Senza nulla togliere ovviamente a Colman Domingo, che riesce a impersonare “Mister” Albert Johnson in maniera veramente mirabile.
Da segnalare anche il contributo di Halle Bailey, la discussa protagonista del live action de “La Sirenetta”, che, sebbene compaia solamente nella prima parte del film, riesce a dare corpo, anima e, soprattutto, voce a Nettie Harris, sorellina ribelle e determinata della protagonista.
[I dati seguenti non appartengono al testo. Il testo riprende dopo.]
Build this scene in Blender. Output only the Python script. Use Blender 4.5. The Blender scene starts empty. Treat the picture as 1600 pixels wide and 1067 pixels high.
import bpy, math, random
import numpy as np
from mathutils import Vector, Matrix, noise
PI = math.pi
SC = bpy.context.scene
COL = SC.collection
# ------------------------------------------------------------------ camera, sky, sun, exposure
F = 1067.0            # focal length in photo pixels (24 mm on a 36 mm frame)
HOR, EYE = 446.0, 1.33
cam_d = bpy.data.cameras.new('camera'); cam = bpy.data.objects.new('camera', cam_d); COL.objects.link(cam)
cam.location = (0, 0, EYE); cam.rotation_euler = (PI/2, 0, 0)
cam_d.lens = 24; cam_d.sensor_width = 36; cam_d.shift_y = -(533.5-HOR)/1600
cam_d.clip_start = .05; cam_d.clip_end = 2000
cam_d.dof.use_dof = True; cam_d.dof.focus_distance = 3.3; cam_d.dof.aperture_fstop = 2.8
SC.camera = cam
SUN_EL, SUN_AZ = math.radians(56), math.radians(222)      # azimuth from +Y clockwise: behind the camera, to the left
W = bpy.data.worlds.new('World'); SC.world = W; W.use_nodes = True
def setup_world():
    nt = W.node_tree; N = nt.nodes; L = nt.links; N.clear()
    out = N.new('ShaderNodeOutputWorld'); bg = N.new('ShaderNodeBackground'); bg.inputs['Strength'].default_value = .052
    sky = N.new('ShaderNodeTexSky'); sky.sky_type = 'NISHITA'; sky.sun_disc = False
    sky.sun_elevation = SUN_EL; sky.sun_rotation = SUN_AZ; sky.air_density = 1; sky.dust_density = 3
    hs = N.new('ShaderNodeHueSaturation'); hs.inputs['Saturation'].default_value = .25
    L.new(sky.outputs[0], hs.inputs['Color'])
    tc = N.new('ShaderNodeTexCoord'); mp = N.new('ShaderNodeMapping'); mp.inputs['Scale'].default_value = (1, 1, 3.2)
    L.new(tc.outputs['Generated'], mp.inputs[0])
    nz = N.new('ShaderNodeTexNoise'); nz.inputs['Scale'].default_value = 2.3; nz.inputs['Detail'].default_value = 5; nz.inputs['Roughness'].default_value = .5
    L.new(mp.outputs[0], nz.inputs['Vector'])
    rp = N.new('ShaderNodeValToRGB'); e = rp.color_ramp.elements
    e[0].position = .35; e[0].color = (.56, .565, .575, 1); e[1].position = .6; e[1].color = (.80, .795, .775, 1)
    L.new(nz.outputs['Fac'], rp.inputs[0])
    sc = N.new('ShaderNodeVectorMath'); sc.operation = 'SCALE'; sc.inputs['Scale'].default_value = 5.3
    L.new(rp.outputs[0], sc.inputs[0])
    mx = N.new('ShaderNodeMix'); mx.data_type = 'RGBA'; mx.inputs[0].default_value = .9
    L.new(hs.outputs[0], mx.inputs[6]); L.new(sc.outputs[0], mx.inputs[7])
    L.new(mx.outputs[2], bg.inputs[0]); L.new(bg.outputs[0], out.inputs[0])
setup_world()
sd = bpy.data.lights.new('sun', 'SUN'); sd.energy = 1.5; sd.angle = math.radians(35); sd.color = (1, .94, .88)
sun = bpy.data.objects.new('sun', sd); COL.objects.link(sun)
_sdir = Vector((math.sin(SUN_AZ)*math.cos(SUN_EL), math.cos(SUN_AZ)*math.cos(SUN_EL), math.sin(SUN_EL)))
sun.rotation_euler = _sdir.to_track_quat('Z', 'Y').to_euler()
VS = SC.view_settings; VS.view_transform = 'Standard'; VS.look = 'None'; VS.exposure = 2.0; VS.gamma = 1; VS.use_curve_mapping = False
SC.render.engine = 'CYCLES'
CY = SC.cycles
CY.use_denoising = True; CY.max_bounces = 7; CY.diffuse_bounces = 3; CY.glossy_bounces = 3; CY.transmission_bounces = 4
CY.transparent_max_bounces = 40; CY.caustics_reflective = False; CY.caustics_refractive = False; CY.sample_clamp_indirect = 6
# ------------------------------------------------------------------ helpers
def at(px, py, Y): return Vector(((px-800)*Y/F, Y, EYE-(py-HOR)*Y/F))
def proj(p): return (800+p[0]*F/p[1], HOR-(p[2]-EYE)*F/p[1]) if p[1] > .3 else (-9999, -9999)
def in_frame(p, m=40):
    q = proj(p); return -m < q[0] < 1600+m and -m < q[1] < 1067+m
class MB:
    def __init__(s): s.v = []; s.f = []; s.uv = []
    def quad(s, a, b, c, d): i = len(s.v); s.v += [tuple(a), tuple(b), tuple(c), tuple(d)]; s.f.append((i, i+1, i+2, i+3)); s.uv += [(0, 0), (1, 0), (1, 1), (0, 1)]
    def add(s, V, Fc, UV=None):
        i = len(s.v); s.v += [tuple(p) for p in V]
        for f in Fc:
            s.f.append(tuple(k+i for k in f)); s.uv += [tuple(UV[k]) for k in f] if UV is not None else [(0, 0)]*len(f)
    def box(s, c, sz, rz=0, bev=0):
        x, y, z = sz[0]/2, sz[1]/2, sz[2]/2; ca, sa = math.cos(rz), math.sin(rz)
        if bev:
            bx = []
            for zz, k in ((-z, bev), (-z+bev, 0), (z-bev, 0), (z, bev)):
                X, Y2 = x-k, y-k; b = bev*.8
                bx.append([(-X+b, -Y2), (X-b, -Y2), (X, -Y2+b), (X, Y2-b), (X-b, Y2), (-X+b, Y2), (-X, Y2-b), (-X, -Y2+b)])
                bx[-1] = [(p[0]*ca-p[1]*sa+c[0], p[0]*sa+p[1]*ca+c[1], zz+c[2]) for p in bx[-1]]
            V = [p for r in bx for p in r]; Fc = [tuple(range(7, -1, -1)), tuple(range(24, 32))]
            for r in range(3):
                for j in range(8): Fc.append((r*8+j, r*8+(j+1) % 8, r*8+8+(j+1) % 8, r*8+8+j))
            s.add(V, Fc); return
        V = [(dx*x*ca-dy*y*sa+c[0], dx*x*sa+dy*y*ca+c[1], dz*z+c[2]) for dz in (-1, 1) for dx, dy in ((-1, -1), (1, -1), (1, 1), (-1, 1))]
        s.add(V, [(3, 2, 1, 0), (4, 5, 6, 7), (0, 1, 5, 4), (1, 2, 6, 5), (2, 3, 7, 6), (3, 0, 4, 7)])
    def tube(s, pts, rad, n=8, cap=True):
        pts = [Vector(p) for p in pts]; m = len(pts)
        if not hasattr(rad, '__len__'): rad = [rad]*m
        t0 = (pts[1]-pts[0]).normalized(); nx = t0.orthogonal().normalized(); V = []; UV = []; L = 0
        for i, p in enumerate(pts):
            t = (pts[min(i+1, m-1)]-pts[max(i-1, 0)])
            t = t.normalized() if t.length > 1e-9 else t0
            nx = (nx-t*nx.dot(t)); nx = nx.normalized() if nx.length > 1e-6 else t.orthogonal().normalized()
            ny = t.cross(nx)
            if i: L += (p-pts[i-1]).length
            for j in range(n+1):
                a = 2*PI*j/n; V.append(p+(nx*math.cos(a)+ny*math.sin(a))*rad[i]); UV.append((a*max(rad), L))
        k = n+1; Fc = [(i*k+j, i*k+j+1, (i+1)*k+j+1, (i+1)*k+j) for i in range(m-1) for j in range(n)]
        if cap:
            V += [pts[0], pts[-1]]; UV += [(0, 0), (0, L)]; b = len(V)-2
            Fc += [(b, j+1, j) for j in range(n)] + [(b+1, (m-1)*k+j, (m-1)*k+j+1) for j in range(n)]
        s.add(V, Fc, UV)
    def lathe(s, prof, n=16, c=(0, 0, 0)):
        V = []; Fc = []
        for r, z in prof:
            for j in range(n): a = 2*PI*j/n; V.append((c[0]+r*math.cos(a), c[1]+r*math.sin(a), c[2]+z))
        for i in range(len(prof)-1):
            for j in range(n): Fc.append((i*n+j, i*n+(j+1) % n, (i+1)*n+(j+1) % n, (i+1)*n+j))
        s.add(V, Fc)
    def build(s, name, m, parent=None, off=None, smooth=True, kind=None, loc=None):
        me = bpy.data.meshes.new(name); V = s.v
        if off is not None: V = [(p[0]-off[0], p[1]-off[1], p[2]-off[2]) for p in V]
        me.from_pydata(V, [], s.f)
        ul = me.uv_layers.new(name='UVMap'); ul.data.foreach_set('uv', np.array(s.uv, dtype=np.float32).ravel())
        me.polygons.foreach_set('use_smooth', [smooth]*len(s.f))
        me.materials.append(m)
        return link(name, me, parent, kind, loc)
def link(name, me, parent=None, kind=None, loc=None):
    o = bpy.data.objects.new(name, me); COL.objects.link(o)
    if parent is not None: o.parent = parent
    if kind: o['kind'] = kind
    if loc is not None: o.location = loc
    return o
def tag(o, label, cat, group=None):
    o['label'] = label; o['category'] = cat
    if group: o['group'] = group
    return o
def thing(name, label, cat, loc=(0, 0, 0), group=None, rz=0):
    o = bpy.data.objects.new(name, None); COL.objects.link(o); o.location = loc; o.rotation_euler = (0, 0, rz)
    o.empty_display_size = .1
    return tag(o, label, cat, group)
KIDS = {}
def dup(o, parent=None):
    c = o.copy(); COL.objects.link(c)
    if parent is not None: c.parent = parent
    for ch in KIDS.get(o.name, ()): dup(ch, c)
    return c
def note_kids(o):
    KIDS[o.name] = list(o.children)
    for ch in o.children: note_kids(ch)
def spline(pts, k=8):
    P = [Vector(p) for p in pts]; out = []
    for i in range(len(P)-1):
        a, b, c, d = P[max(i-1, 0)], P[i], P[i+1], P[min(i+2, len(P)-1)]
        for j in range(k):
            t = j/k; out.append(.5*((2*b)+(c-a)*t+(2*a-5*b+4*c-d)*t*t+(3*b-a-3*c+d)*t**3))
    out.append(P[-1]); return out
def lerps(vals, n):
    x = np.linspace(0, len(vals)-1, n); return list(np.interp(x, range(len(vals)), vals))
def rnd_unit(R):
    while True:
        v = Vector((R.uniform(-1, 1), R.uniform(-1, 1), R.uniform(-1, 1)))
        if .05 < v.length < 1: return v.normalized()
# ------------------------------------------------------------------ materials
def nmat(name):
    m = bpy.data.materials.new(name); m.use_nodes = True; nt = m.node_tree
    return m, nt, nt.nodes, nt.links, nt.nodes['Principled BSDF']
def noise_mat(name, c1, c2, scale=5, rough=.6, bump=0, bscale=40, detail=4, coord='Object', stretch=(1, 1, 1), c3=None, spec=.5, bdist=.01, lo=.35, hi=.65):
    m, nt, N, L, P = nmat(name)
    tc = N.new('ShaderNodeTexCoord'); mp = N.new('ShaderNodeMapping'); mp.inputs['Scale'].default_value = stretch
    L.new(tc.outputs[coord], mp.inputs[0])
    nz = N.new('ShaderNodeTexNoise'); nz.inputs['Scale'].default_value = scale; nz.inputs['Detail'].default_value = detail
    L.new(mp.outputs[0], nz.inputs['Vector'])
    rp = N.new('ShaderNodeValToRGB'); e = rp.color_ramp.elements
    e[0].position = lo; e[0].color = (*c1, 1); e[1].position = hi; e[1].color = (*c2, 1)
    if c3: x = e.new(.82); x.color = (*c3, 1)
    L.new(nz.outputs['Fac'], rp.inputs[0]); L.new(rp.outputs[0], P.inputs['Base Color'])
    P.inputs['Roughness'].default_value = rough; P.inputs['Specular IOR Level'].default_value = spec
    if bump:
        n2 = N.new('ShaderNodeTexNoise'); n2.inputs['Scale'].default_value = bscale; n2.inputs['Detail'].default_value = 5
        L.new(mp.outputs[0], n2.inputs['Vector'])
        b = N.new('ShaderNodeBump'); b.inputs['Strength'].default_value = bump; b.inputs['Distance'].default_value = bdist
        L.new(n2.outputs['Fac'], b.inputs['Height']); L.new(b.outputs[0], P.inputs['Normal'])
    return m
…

“Il colore viola” merita quindi una menzione d’onore tra i film che vale la pena vedere. Anche se si tratta di un film estremamente godibile, ovviamente, “Il colore viola” (2023) ha i suoi bei difetti. La parte finale potrebbe risultare un po’ troppo superficiale se non, addirittura, deludente. L’atto conclusivo infatti avrebbe dovuto mostrare e approfondire aspetti fondamentali come la redenzione e il ricongiungimento. Ma purtroppo, il tutto rimane in superficie se non in sospeso. Troppo repentine le evoluzioni, i cambiamenti di molteplici personaggi. Troppo scontati e trascurati quelli che avrebbero dovuto essere i momenti più commoventi della storia di Celia Harris.